No se aprende fácilmente de los errores de la historia. Pues, ¿no fue el mismo Gobierno de Bush el que dilapidó el capital de solidaridad que ganó el país después de los ataques terroristas contra Nueva York y Washington cuando se lanzó a la aventura del cambio de régimen en Iraq y a la guerra preventiva que llevó al país a la encrucijada actual? Colocó a Estados Unidos en un rompecabezas tan difícil que, aunque los demócratas ganen las próximas elecciones, como es probable, habrá dificultades para la retirada de las tropas, pues, al contrario de lo que sucedió en Vietnam, en Iraq no existe un otro lado establecido. Hay una mezcla caótica de etnias y tradiciones religiosas, a estas alturas permeada por la tentación del terrorismo que los estadounidenses pretendían eliminar. Y, de nuevo, viene el presidente Bush con su manía de cambio de régimen a recetar una mejor fórmula para la transición del poder en Cuba.

No es que los regímenes no deban, no puedan o no necesiten cambiar. Pero la estrategia de cambio a partir de valores impuestos desde afuera dejó de ser eficaz y nunca fue moralmente aceptable. Las injerencias externas, en el límite, dan más impulso a los dueños del poder local de lo que los debilitan. Y en los países democráticos, en las circunstancias actuales, los pueblos recurren a artimañas de todo tipo para solapar decisiones que les parecen inaceptables. Basta ver la porosidad del bloqueo de Estados Unidos a Cuba y los mecanismos para burlar las restricciones estadounidenses para entrar en el país, como lo ilustra el testimonio del taxista.

Estados Unidos y los demás países aliados no tuvieron tanto éxito para socavar las fuerzas de sustentación del bloque soviético, por la guerra fría, como lo tuvieron los críticos internos del régimen. Fueron ellos, junto con la incapacidad del sistema comunista de construir un modo de vida aceptable para la población, los que provocaron su desmantelamiento.

La Unión Soviética se derrumbó, así como el muro de Berlín, sin que los sovietólogos previeran cuándo y cómo ocurriría, y sin que la CIA o cualquier otra agencia hubiesen tenido la posibilidad o la capacidad de cualquier acción de éxito. Como, de otro modo, tampoco en Cuba. Los medios de comunicación masiva, cada vez más difíciles de ser controlados, principalmente internet, incitan el apetito por la libertad y por el consumo, aun antes de que los países se integren al mercado global. Cuando las fuerzas políticas internas comienzan a pedir más libertad y participación popular, es la incapacidad de adaptación de las estructuras del autoritarismo lo que acelera la transición política, más que la injerencia externa.

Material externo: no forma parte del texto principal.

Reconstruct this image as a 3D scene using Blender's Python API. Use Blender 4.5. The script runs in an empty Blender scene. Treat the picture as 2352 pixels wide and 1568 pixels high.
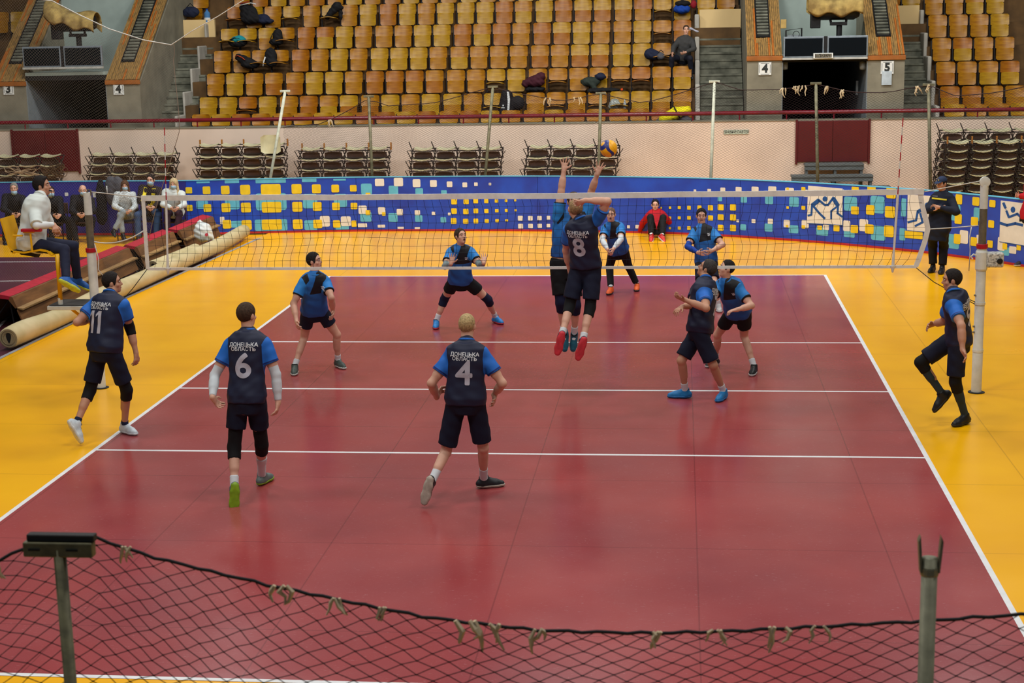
import bpy, bmesh, math, random
import numpy as np
from mathutils import Vector, Matrix
from mathutils.bvhtree import BVHTree
R = random.Random(7)
SC = bpy.context.scene
COL = SC.collection
# ---------------------------------------------------------------- camera, world, lights, exposure
CAMP = np.array([1.9209, -19.212, 4.539]); YAW, PITCH, ROLL, FPX = .108, -.2001, -.0196, 3636.0
def _axes():
    cy, sy, cp, sp = math.cos(YAW), math.sin(YAW), math.cos(PITCH), math.sin(PITCH)
    f = np.array([-sy*cp, cy*cp, sp]); rt = np.array([cy, sy, 0.]); up = np.cross(rt, f)
    r2 = rt*math.cos(ROLL)+up*math.sin(ROLL); return r2, np.cross(r2, f), f
AR, AU, AF = _axes()
cam = bpy.data.objects.new('camera', bpy.data.cameras.new('camera')); COL.objects.link(cam)
cam.matrix_world = Matrix(((AR[0], AU[0], -AF[0], CAMP[0]), (AR[1], AU[1], -AF[1], CAMP[1]), (AR[2], AU[2], -AF[2], CAMP[2]), (0, 0, 0, 1)))
cam.data.sensor_width = 36; cam.data.lens = FPX*36/2352; cam.data.clip_start = .05; cam.data.clip_end = 300
SC.camera = cam
def ray(px, py): return AF+(px-1176)/FPX*AR+(784-py)/FPX*AU
def atY(px, py, Y): d = ray(px, py); return CAMP+d*((Y-CAMP[1])/d[1])
def atZ(px, py, Z=0.): d = ray(px, py); return CAMP+d*((Z-CAMP[2])/d[2])

SC.view_settings.view_transform = 'Standard'; SC.view_settings.look = 'None'
SC.view_settings.exposure = 0.0; SC.view_settings.gamma = 1; SC.view_settings.use_curve_mapping = False
W = bpy.data.worlds.new('hall'); SC.world = W; W.use_nodes = True
W.node_tree.nodes['Background'].inputs[0].default_value = (.80, .90, 1.0, 1); W.node_tree.nodes['Background'].inputs[1].default_value = .11
def area(name, loc, size, power, col=(1, .98, .95), tgt=None):
    l = bpy.data.lights.new(name, 'AREA'); l.shape = 'RECTANGLE'; l.size = size[0]; l.size_y = size[1]; l.energy = power; l.color = col
    o = bpy.data.objects.new(name, l); COL.objects.link(o); o.location = loc
    if tgt: o.rotation_euler = (Vector(tgt)-Vector(loc)).to_track_quat('-Z', 'Y').to_euler()
    return o
for i, y in enumerate((-14, -5, 4, 13)):
    for x in (-8, 0, 8): area('floodlight_bank', (x, y, 13), (2.4, 1.2), 385, tgt=(x*.8, y+1.5, 0))
for x in (-9, 0, 9): area('stand_floodlight', (x, 12, 14.0), (2.4, 1.2), 420, (1, .98, .92), tgt=(x, 24, 4))

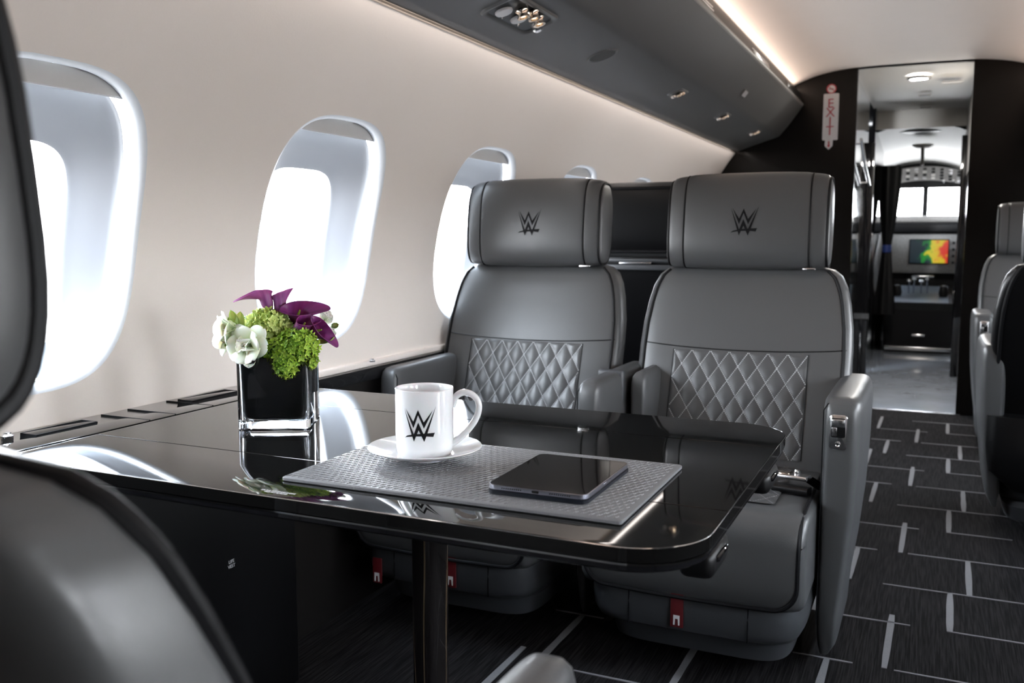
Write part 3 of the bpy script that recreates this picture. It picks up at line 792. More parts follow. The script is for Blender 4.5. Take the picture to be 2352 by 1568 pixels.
# grab bar with chrome latch under the headrest of the black-backed seat
G().box(-.20, .20, .152, .168, .888, .900, .004).ob('grey_band', m_leather2, S4_)
G().box(-.20, .20, .150, .172, .862, .880, .004).ob('grey_band', m_leather2, S4_)
G().box(-.19, .19, .07, .155, .86, .905, .004).ob('neck_cover', m_black_leather, S4_)
G().box(-.05, .06, .160, .174, .881, .888, .002).ob('chrome_handle', m_chrome, S4_)
G().lathe([(.07, 0), (.075, .02), (.068, .10), (.068, .12)], 32, Matrix.Translation((0, -.1, 0))).ob('swivel_column', m_black, S6_)
# added second tab on the window seat base, modelling a reflection of the first
tb = G().box(-.194, -.168, -.520, -.516, .105, .170, .001, M=Matrix.Identity(4)).ob('life_vest_tab', m_red, S1_)
G().prism([(-.007, -.012), (-.004, -.012), (-.003, .002), (.003, .002), (.004, -.012), (.007, -.012), (.007, .010), (-.007, .010)], .0008, Matrix.Translation((-.181, -.5205, .122)) @ Matrix.Rotation(pi/2, 4, 'X')).ob('tab_symbol', m_white_fab, tb, False)

# belt buckle on the aisle seat (modelled large, set to size)
bk = thing('seat_belt', 'dark seat belt with metal buckle on the aisle seat cushion', 'seat belt', (-.453+.185, 2.10, FLOOR+.412), math.radians(-12))
G().loft([[(x, y-.012, z) for y, z in rrect(.020, .010, .009, 5)] for x in (-.045, -.04, .045, .05)]).ob('belt_sleeve', m_black_leather, bk)
G().box(-.045, .038, .0, .042, .020, .032, .005, 3).ob('buckle_body', m_chrome, bk)
G().box(-.05, -.012, .004, .038, .031, .036, .003, 2).ob('buckle_flap', m_nickel, bk)
G().lathe([(.0, 0), (.008, 0), (.009, .008), (.006, .013), (0, .013)], 16, Matrix.Translation((.004, .024, .032))).ob('buckle_button', m_chrome, bk)
G().tube([(.038, .02, .024), (.06, .05, .0), (.075, .12, -.02)], .012, 8, flat=.2).ob('belt_web', m_black, bk)

bk.scale = (.85, .85, .85)
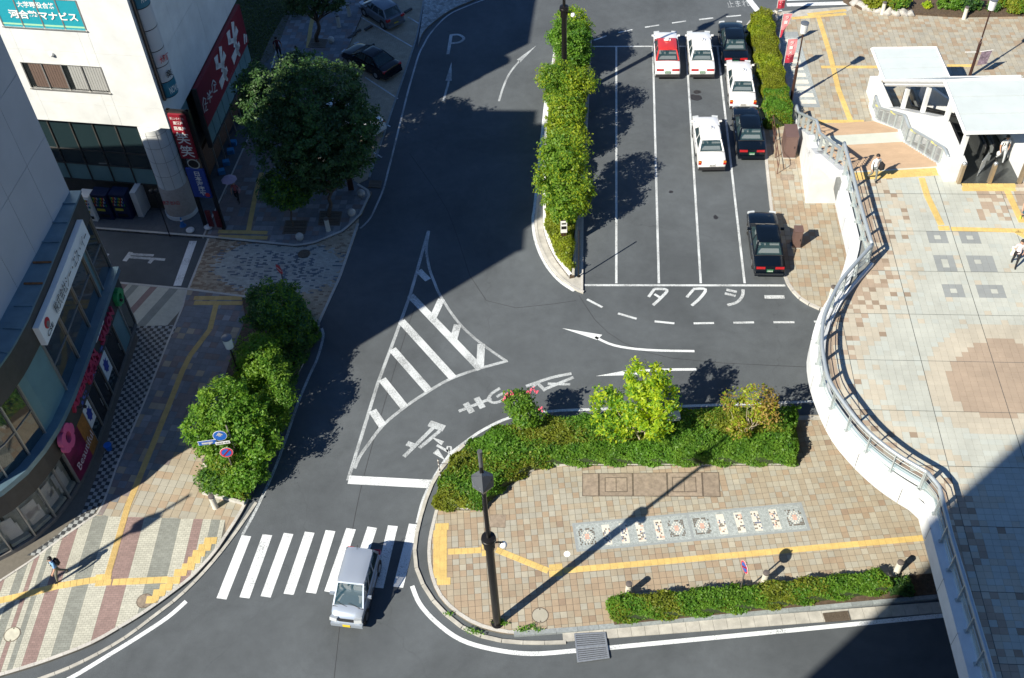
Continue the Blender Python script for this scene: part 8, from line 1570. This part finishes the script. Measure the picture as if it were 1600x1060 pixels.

La incomprensión de los límites que existen en el mundo actual para que se acepte la visión fundamentalista alimenta la ilusión de que la amenaza, la fuerza o la rigidez ideológica podrían tener éxito. Es tiempo de que los líderes occidentales aprendan que la primera condición para preservar los valores de democracia y libertad es el respeto a la pluralidad y la diversidad cultural de los pueblos. Cualquier fundamentalismo, religioso o de neoconservadurismo, al extrapolar y desear imponerse, aumenta los callejones sin salida, sin victoria posible.

Nosotros los occidentales (incluso los extremooccidentales, como los latinoamericanos) tendremos que aprender a convivir con las demás formas de civilización y cultura. Si los valores occidentales llegaran a prevalecer, será progresivamente y más por la aceptación espontánea de algunos de ellos que por la fuerza y la imposición.

Fernando Henrique Cardoso, sociólogo y escritor. Fue presidente de Brasil de 1999 al 2003.